Instruction. Pictures excluded, copy word for word the lines from the one holding "section', 'strip', GRP, a0b=32.9)" through the last line below.

Data for this task.

Begin

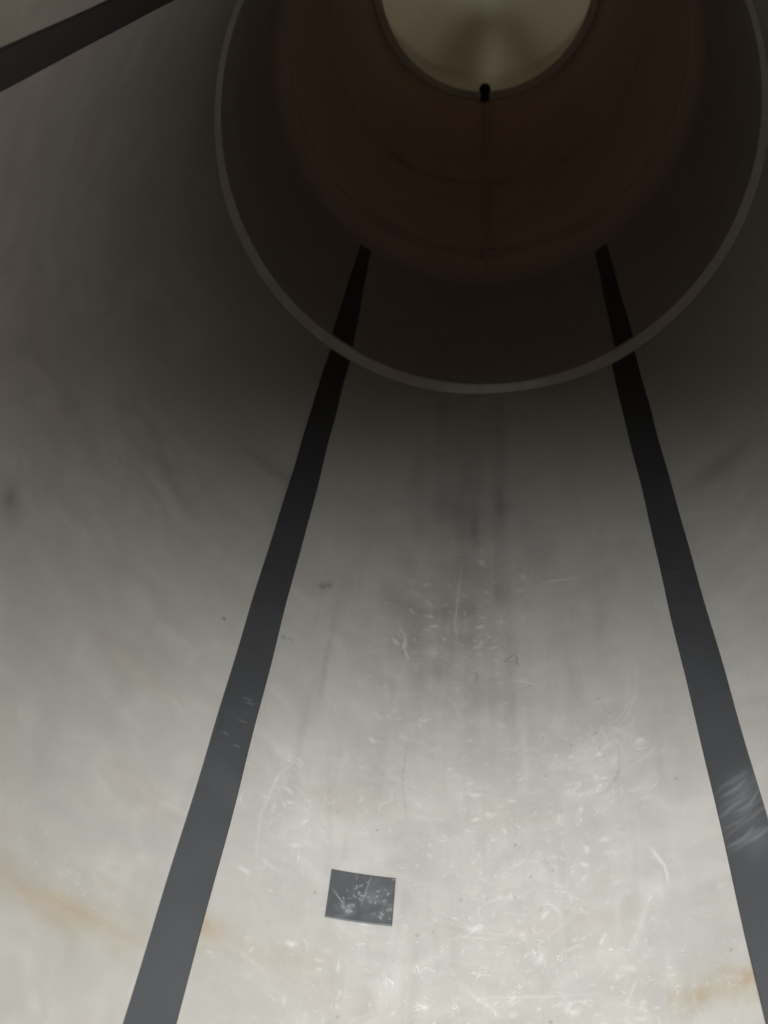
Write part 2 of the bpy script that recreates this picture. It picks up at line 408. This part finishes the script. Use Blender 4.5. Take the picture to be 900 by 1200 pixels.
# ---- chamber beyond the opening (setting)
cy = [(9.62, 1.25)]+[(9.62+i*.25, 1.25) for i in range(1, 13)]+[(12.66, 1.245), (12.72, 1.22)]+[(12.72+i*.1, 1.22-i*.094) for i in range(1, 13)]+[(13.98, .01), (14.05, .01), (14.0, 1.3), (9.62, 1.3)]
def light_pool(u, y):  # pool of light painted into the chamber colour as a pale patch
    A = np.zeros((len(u), 3)); a = np.degrees(u)
    A[:, 0] = .85*np.exp(-((a-2)/7)**2-((y-12.5)/.5)**2)+.5*np.exp(-((a-7)/9)**2-((y-12.9)/.3)**2)+.3*np.exp(-((a-15)/5)**2-((y-12.5)/.3)**2)
    A[:, 0] *= np.clip((13.5-y)/.4, 0, 1)
    return A
ch = revolve('far_chamber', cy, M_cham, 160, strokes=light_pool); ch['kind'] = 'structure'
bpy.data.objects['far_chamber']['label'] = 'dim olive chamber wall beyond the opening'

# ---- tape strips
GRP = 'black tape strips running lengthwise along the tube'
def strip(name, a0, a1, z0, z1, r, th, mat, label, cat, group, a0b=None, a1b=None, strokes=None, rof=None, nu=20, dz=.02, skew=None, zskew=0.0):
    """slab of tape lying on the inner wall between the angles a0..a1 (degrees), slightly wavering edges"""
    nz = max(4, int((z1-z0)/dz)); Zs = np.linspace(z0, z1, nz)
    a0b = a0 if a0b is None else a0b; a1b = a1 if a1b is None else a1b
    V = []; UVs = []
    Us = np.linspace(0, 1, nu)
    for k, z in enumerate(Zs):
        t = (z-z0)/(z1-z0)
        wv = .0012*math.sin(z*5+a0)+.0007*math.sin(z*13+a1)
        L = R(a0+(a0b-a0)*t)+wv; Rr = R(a1+(a1b-a1)*t)+wv+.0006*math.sin(z*9)
        if skew: L += R(skew*t); Rr += R(skew*t)
        rr = r if rof is None else rof(z)
        for q, f in enumerate(Us):
            u = L+(Rr-L)*f; edge = (q in (0, nu-1)) or (k in (0, nz-1))
            zz_ = z+zskew*(f-.5)
            rad = rr-(.0003 if edge else th)
            V.append((rad*math.sin(u), zz_, AX-rad*math.cos(u))); UVs.append((u, zz_))
    V = np.array(V); UVs = np.array(UVs)
    We = None
    if strokes:
        Wr = Wear(np.linspace(R(min(a0, a0b)), R(max(a1, a1b)), nu), Zs); strokes(Wr); We = np.clip(Wr.A.reshape(-1, 3), 0, .9)
    me = grid_mesh(name, V, nu, nz, UVs, mat, wear=We)
    me.set_sharp_from_angle(angle=R(20))
    o = link(name, me); o['label'] = label; o['category'] = cat
    if group: o['group'] = group
    return o

def sR(W):
    pale_fade(W, .024)
    for z, k in ((1.815, .30), (1.79, .36), (1.765, .26), (1.74, .34), (1.72, .2), (1.70, .32), (1.685, .22), (1.655, .36), (1.64, .26)):
        for j in range(3):
            u0 = R(rng.uniform(30, 32)); W.line([(u0, z+rng.gauss(0, .004)), (u0+.04, z+.012+rng.gauss(0, .004)), (u0+rng.uniform(.06, .1), z+.026+rng.gauss(0, .006))], .0055, .5*k*rng.uniform(.3, 1), 0)
    for i in range(12): W.glaze(R(rng.uniform(30, 36)), rng.uniform(1.62, 1.84), .03, .04, .02, 0)
    for i in range(25): W.line(curve(R(rng.uniform(30, 36)), rng.uniform(1.1, 3.2), rng.uniform(0, 3), .03, .5), .0025, rng.uniform(.01, .05), 0)
def pale_fade(W, k):  # strip colour grows paler towards the mouth
    for z in W.Z[::6]:
        W.glaze(W.U.mean(), z, .2, .03, k*max(0, min(1, (2.6-z)/1.5)), 0)
def sL(W):
    pale_fade(W, .024)
    for u, z in ((-36.2, 2.04), (-35.6, 2.03), (-36, 1.965), (-38, 1.9), (-36, 1.88)):
        W.line(curve(R(u), z, R(rng.gauss(5, 10)), .028, .3), .0028, .13, 0)
    for i in range(25): W.line(curve(R(rng.uniform(-39, -33)), rng.uniform(1.1, 3.2), rng.uniform(0, 3), .03, .5), .0025, rng.uniform(.01, .04), 0)
    for i in range(20): W.glaze(R(rng.uniform(-39, -33)), rng.uniform(1.1, 1.8), .03, .05, .004, 0)
strip('black_strip', -38.95, -33.25, MOUTH+.01, 4.14, 1.0, .003, M_black, 'long black strip down the left side of the bright floor, before the ring', 'strip', GRP, a0b=-38.65, strokes=sL, nu=36, dz=.005)
strip('black_strip', 30.05, 35.9, MOUTH+.01, 4.14, 1.0, .003, M_black, 'long black strip right of the bright floor, with cloudy pale scuffs low on it', 'strip', GRP, strokes=sR, nu=36, dz=.005)
strip('black_strip', -138.2, -131.0, MOUTH+.01, 4.14, 1.0, .003, M_black, 'dark strip high on the left wall, crossing the upper left corner', 'strip', GRP)
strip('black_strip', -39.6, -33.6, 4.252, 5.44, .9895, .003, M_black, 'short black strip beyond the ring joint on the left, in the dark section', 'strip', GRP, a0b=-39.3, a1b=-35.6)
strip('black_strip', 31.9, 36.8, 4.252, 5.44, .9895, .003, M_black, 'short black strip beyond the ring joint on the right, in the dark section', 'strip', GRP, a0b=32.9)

def sP(W):
    for i in range(70):
        c = rng.choice(((-15.6, 1.62, .8, .02), (-15.4, 1.585, .6, .012), (-12.7, 1.585, .9, .02), (-12, 1.56, .8, .012), (-17.0, 1.55, .5, .008)))
        W.line(curve(R(rng.gauss(c[0], c[2])), rng.gauss(c[1], c[3]), rng.uniform(0, 6), rng.uniform(.003, .012), rng.gauss(0, 2)), .0014, rng.uniform(.05, .45), 0)
    W.line([(R(-18.9), 1.595), (R(-17.4), 1.562), (R(-16.8), 1.54)], .0016, .3, 0)
    W.line([(R(-14.2), 1.65), (R(-14.8), 1.6), (R(-15.2), 1.56)], .0016, .18, 0)
    for i in range(30): W.glaze(R(rng.gauss(-13.6, 1.3)), rng.gauss(1.58, .025), .008, .01, .03, 0)
    for i in range(10): W.glaze(R(rng.gauss(-17, 1.0)), rng.gauss(1.545, .008), .008, .006, .05, 0)
strip('tape_patch', -19.35, -11.2, 1.522, 1.648, 1.0, .0025, M_patch, 'small scratched grey rectangular patch on the bright floor between the two long strips', 'patch', None, strokes=sP, nu=90, dz=.0022, zskew=.012)

# ------------------------------------------------------------------ render settings
S.cycles.max_bounces = 7; S.cycles.diffuse_bounces = 4; S.cycles.glossy_bounces = 3
S.cycles.use_denoising = True
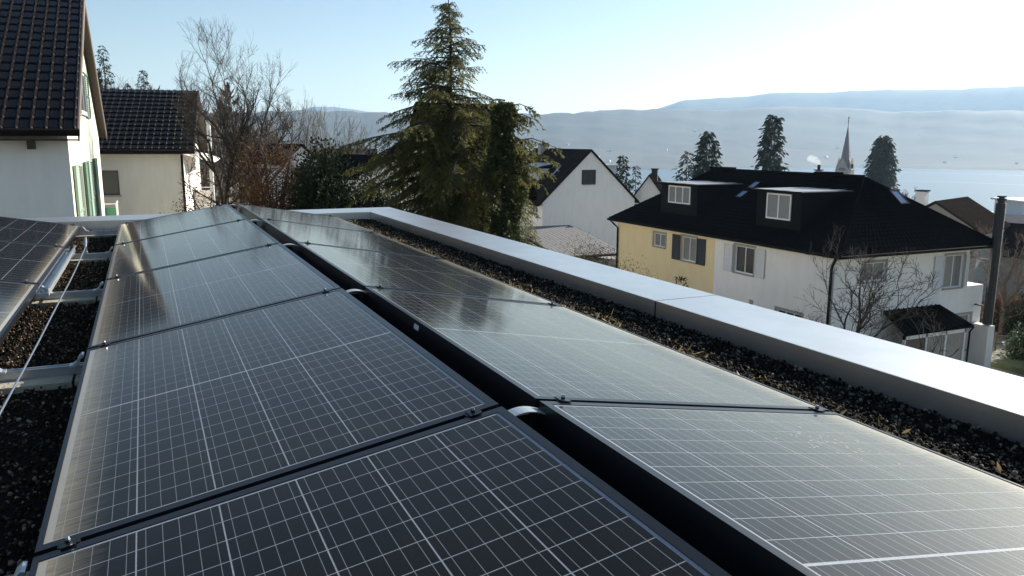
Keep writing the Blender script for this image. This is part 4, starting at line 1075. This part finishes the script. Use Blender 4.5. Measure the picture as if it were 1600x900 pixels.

End

The result.
strip('black_strip', 31.9, 36.8, 4.252, 5.44, .9895, .003, M_black, 'short black strip beyond the ring joint on the right, in the dark section', 'strip', GRP, a0b=32.9)

def sP(W):
    for i in range(70):
        c = rng.choice(((-15.6, 1.62, .8, .02), (-15.4, 1.585, .6, .012), (-12.7, 1.585, .9, .02), (-12, 1.56, .8, .012), (-17.0, 1.55, .5, .008)))
        W.line(curve(R(rng.gauss(c[0], c[2])), rng.gauss(c[1], c[3]), rng.uniform(0, 6), rng.uniform(.003, .012), rng.gauss(0, 2)), .0014, rng.uniform(.05, .45), 0)
    W.line([(R(-18.9), 1.595), (R(-17.4), 1.562), (R(-16.8), 1.54)], .0016, .3, 0)
    W.line([(R(-14.2), 1.65), (R(-14.8), 1.6), (R(-15.2), 1.56)], .0016, .18, 0)
    for i in range(30): W.glaze(R(rng.gauss(-13.6, 1.3)), rng.gauss(1.58, .025), .008, .01, .03, 0)
    for i in range(10): W.glaze(R(rng.gauss(-17, 1.0)), rng.gauss(1.545, .008), .008, .006, .05, 0)
strip('tape_patch', -19.35, -11.2, 1.522, 1.648, 1.0, .0025, M_patch, 'small scratched grey rectangular patch on the bright floor between the two long strips', 'patch', None, strokes=sP, nu=90, dz=.0022, zskew=.012)

# ------------------------------------------------------------------ render settings
S.cycles.max_bounces = 7; S.cycles.diffuse_bounces = 4; S.cycles.glossy_bounces = 3
S.cycles.use_denoising = True
Keep writing the Blender script for this image. This is part 4, starting at line 1075. This part finishes the script. Use Blender 4.5. Measure the picture as if it were 1600x900 pixels.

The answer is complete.